Our culture has the mentality that as long as I take a supplement, I can eat what I want and as much as I want and when I get too unhealthy, I’ll take a pill and keep doing what I want because, after, isn’t it “all about me” anyway? “Thirty years of nutritional advice [from the government] have left us fatter, sicker, and more poorly nourished. Which is why we find ourselves in the predicament we do: in need of a whole new way to think about eating” (81). Weston Price traveled all over the world to find the healthiest people groups and study their diets. He found that “the common denominator of good health…was to eat a traditional diet consisting of fresh foods from animals and plants grown on soils that were themselves rich in nutrients” as well as “the high value people placed on seafood” (98).
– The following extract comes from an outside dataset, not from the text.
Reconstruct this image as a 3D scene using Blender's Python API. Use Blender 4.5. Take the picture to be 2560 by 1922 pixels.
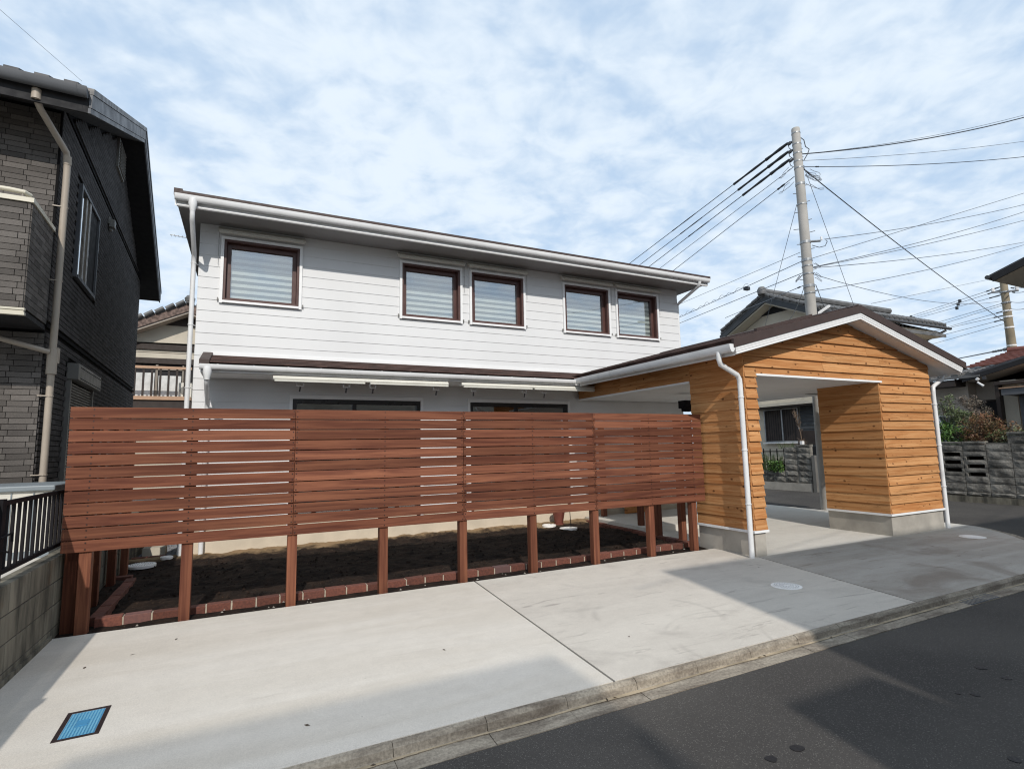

The results of his studies: “The human animal is adapted to, and apparently can thrive on, an extraordinary range of different diets, but the Western diet, however you define it, does not seem to be one of them” (100).

“In order to eat well we need to invest more time, effort, and resources in providing for our sustenance, to dust off a word, than most of us to today”; “For most people for most of history, gathering and preparing food has been an occupation at the very heart of daily life. Traditionally people have allocated a far greater proportion of their income to food–as they still do in several of the countries where people eat better than we do and as a consequence are healthier than we are” (145).

Tips from the Author:

I. Eat Food: Food Defined

A. Don’t Eat Anything Your Great Grandmother Wouldn’t Recognize As Food.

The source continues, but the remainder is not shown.